Publié il y a 10 mois - Mise à jour le 08.06.2023 - Sacha Virga et Coralie Mollaret - 3 min  - vu 2965 fois

FAIT DU JOUR À Pisssevin, "on vit l’enfer toute l’année"

Ce mercredi matin sur le marché de Pissevin à Nîmes.

Ce mercredi matin sur le marché de Pissevin à Nîmes.

- Sacha Virga

Hier, mercredi matin, jour de marché à Pissevin, plusieurs habitants débattaient des derniers évènements qui ont entaché l'image de leur quartier : l’agression d’un journaliste de M6 et la fermeture de la médiathèque sur fond de trafic de drogues.

Avec plus de 16 000 habitants, le seul quartier de Pissevin est plus peuplé que le village de Saint-Gilles. Régulièrement à la une de la rubrique « faits divers » des journaux, il doit sa triste popularité au trafic de drogue. À en croire les habitants, nombreux mercredi matin sur le marché de Pissevin : « Il s’est considérablement développé ces dernières années. » Rue Lully, les dealers retranchés derrière des poubelles attendent patiemment leurs clients. Aux quatre coins de la galerie Richard Wagner, les guetteurs surveillent l’horizon, installés sur des chaises de bureaux recyclées.

Récemment, la tension est montée d’un cran. Lundi, la mairie de Nîmes a fermé la médiathèque Marc-Bernard, laissant orphelin les 2 000 jeunes qui y sont inscrits. « Ce n’est pas normal de fermer un centre culturel », se désole Katarina*, qui a lu avec stupeur les dernières nouvelles dans la presse. Si la municipalité a pris une telle décision, c’est à cause d’un check-point mis en place par des dealers, juste à côté de l’équipement public.

« C’est l’enfer ici ! Une zone de non-droit »

Menaces, agressions verbales, les membres du personnel auraient même fait l’objet de palpation avant d’accéder à leur poste. « C’est l’enfer ici ! Une zone de non-droit », commente Mounir*, qui tient un stand au marché. Habitant depuis 2009 à Pissevin, ce père d’un petit garçon n’est pas serein : « Une fois, mon fils a eu un peu de retard en rentrant de la piscine. Je suis sorti en catastrophe. J’ai vu un jeune avec une arme… J’ai eu très peur. »

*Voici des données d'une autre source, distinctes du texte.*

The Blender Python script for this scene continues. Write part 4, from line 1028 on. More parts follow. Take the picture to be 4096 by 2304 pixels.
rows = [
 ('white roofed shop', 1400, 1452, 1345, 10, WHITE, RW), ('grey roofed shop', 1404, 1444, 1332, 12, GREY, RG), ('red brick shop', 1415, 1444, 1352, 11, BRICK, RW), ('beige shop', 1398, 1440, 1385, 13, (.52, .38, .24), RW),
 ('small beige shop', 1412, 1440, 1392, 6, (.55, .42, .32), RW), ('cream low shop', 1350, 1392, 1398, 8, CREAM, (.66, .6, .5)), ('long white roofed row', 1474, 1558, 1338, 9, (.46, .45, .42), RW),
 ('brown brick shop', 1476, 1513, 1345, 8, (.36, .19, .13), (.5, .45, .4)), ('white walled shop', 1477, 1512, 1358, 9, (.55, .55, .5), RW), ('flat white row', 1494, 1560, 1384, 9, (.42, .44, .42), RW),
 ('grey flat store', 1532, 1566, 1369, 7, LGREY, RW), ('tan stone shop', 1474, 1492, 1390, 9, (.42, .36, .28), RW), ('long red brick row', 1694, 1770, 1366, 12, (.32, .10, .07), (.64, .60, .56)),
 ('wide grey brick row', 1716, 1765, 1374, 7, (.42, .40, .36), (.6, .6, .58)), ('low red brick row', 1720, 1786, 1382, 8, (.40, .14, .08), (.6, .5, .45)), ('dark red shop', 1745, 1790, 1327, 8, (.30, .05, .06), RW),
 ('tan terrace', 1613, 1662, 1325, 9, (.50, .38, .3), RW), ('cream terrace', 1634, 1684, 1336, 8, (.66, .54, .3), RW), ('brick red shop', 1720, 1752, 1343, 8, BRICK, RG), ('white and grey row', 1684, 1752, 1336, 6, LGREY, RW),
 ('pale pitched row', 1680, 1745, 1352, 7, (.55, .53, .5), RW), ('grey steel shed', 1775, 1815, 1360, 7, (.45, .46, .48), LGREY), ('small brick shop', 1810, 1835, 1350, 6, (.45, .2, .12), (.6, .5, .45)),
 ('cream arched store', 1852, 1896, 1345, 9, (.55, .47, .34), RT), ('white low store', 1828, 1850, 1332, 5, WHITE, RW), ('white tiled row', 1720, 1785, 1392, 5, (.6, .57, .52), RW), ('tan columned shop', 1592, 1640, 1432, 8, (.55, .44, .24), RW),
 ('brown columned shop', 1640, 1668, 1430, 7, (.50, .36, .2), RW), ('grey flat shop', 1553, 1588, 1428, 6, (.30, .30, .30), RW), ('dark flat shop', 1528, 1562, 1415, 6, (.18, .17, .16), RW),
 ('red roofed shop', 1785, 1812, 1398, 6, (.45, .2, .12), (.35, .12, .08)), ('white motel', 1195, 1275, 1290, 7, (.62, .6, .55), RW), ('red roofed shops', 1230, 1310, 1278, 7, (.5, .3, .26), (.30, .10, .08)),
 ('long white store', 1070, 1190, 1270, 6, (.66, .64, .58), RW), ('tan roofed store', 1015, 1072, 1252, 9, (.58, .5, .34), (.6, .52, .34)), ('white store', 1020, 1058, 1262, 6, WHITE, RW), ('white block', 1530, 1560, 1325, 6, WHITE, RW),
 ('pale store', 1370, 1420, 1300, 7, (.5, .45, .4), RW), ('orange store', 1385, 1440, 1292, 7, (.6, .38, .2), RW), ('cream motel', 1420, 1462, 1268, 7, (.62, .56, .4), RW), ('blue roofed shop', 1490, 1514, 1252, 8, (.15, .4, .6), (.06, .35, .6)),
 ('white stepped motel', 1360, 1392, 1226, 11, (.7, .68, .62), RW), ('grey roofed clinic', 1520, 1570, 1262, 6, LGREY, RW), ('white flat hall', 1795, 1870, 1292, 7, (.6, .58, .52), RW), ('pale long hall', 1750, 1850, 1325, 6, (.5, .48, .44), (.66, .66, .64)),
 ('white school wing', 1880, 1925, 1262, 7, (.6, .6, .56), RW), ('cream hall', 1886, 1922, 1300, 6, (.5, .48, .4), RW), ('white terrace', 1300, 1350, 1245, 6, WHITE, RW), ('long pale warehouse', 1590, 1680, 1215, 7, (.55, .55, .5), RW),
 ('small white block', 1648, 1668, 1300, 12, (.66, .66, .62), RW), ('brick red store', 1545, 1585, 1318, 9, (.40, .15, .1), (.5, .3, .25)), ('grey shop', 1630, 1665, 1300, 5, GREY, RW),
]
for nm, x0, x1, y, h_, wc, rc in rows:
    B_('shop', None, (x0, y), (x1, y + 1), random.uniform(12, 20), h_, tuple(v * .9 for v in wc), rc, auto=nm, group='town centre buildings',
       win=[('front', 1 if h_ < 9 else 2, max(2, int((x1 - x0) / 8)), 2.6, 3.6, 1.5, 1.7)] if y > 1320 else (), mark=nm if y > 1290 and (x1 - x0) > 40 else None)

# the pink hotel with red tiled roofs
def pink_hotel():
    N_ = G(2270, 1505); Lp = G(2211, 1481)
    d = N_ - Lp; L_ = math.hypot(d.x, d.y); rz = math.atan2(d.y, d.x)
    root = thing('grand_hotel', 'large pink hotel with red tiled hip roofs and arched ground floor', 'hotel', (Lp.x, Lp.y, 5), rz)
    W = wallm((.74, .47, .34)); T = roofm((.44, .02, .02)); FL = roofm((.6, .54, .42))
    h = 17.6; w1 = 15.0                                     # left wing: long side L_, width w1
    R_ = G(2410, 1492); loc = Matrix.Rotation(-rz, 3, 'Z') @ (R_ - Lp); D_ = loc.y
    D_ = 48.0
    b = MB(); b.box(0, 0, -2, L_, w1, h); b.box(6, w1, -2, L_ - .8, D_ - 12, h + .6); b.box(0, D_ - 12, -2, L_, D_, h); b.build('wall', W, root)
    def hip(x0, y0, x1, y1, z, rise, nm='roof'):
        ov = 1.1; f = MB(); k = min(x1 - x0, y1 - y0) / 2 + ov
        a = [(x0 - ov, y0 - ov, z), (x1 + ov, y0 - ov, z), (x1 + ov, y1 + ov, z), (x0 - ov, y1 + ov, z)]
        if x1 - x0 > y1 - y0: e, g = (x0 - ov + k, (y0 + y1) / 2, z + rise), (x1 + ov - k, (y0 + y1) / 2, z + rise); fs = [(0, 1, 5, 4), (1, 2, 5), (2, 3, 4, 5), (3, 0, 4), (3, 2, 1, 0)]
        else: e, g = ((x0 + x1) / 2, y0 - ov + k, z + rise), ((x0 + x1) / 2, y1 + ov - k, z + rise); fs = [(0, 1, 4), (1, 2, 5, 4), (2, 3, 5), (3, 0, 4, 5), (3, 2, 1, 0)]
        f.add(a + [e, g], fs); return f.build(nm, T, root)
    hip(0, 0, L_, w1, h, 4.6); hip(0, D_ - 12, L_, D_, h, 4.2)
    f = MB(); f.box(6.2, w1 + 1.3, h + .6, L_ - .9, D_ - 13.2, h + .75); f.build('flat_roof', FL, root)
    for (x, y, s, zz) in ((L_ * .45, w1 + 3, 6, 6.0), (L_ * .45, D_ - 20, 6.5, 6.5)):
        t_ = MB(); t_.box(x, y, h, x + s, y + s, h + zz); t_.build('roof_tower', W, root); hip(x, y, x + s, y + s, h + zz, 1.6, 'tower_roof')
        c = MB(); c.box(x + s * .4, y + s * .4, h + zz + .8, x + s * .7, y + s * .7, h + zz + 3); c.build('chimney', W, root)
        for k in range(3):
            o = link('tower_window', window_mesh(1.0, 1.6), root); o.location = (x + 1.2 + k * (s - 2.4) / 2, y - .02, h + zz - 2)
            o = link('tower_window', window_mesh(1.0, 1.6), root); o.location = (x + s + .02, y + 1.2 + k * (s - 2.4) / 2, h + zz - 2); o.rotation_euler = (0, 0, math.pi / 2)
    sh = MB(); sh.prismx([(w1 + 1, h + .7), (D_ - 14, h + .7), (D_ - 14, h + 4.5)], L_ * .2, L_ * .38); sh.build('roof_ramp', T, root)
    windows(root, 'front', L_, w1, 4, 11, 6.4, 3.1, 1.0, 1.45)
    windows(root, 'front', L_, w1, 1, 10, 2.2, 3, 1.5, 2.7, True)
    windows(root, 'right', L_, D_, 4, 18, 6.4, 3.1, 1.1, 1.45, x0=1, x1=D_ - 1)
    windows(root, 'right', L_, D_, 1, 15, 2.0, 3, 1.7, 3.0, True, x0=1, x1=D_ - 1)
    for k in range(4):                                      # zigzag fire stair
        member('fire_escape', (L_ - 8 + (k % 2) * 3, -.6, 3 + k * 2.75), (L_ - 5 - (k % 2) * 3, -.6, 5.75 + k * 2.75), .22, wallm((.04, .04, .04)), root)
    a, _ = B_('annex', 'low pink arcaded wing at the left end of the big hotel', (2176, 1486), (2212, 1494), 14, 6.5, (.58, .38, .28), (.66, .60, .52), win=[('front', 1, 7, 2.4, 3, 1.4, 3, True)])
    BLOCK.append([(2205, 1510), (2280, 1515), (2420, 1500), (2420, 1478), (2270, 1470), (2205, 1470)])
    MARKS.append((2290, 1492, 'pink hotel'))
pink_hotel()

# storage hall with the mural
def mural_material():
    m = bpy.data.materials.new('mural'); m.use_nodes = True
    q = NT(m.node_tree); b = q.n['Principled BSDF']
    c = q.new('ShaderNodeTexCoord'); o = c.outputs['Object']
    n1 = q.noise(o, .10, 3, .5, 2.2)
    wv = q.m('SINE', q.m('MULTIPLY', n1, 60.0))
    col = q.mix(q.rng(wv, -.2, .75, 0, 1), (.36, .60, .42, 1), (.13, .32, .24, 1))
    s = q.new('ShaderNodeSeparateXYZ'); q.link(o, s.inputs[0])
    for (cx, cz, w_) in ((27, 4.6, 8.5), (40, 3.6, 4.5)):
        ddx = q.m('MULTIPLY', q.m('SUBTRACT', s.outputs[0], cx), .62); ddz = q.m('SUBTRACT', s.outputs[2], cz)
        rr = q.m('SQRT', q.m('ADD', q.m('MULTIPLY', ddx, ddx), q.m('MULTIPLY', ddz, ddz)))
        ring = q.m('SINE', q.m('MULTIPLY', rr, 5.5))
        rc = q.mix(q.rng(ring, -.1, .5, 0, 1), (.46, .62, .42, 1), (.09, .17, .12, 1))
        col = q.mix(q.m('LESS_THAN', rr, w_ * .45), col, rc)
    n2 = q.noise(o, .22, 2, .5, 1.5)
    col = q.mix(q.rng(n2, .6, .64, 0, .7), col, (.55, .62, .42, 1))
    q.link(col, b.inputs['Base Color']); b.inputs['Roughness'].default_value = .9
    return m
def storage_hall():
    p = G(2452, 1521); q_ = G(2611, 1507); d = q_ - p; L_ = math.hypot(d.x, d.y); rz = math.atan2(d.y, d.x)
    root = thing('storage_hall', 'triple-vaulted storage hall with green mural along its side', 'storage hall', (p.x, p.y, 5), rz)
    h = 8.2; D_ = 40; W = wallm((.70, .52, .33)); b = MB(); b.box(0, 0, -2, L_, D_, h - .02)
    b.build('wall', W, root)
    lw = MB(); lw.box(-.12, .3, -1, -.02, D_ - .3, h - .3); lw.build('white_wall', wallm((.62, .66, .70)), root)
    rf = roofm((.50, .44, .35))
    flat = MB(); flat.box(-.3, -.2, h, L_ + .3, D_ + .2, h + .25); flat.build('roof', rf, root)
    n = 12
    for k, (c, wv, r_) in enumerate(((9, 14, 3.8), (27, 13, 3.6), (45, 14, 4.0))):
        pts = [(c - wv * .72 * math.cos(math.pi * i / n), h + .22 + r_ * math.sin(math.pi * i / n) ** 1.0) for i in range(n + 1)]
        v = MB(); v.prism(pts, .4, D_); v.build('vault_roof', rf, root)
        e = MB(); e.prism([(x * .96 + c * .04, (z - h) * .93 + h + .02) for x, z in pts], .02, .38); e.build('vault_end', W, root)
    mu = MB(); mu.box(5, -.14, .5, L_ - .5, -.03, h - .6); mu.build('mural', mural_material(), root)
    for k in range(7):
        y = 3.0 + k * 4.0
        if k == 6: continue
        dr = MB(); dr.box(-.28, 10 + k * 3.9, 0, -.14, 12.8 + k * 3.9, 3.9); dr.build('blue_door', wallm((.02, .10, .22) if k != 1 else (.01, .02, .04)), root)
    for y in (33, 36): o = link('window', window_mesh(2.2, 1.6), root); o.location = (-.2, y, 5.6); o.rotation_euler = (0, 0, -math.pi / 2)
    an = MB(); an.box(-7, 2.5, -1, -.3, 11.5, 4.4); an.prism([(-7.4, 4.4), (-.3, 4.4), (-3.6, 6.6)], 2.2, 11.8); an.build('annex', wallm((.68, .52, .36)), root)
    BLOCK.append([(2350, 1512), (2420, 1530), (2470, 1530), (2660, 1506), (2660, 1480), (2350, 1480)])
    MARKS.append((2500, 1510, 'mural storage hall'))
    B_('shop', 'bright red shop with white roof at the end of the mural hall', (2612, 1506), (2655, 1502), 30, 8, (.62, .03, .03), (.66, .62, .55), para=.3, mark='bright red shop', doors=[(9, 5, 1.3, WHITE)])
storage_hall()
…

Des agressions comme ont été victimes les agents municipaux, Mounir l’assure : « Il y en a tout le temps… Venez à 18 heures, les jeunes commencent à mettre de la musique fort. On ne peut rien dire. Où est la police ? Par contre, quand c’est pour se faire contrôler notre identité par la PAF (police aux frontières, NDLR) à 5h du matin, il y a du monde ! » Un autre vendeur - que nous appellerons Sophiane - vient écouter notre conversation : « L’État est laxiste », peste-t-il. « Que peuvent faire les habitants ? Ils sont pris en otage… Si vous en tapez un, ils sont vingt à vous tomber dessus. »

Mounir rebondit : « Ici, il y a beaucoup d’habitants de passage puisque vous trouvez des logements assez facilement. Nous, nous y sommes puisque nous devons nous occuper de nos parents… » Sans le savoir, nos interlocuteurs ont pris tous les deux en exemple la police espagnole, la Guardia Civil : « Là-bas, la police ne rigole pas, elle vous tape ! Il y a tout un système à revoir en France, ça passe par l’éducation et la valeur travail. Au lieu de donner des allocations, ils devraient laisser les gens se débrouiller et aller bosser ! »

« Ils veulent que l’on parte du quartier »

Quelques mètres plus loin, un agent de police municipale nous met en garde : « Faites attention, le climat est tendu. » Ce dernier en profite pour se confier sur une intervention : « Je me suis déjà pris une bouteille en verre. Ils nous voient arriver et nous balancent des projectiles depuis les toits d’immeuble pour que l’on parte. » Le but ? « Nous faire partir du quartier » et donc, faire de Pissevin leur terrain de jeu. Un paradoxe quand on sait que ce quartier, et celui de Valdegour, bénéficient de la plus grosse part de l’enveloppe dédiée à la rénovation urbaine.

Dans la journée, une compagnie de CRS dépêchée par l’État est intervenue dans le quartier. Mais les habitants ne sont pas dupes : « Ça va changer quoi ? Ils seront là de manière temporaire. Nous, on vit l’enfer toute l’année ».

(*) Tous les prénoms ont été modifiés pour préserver l'anonymat des témoignages.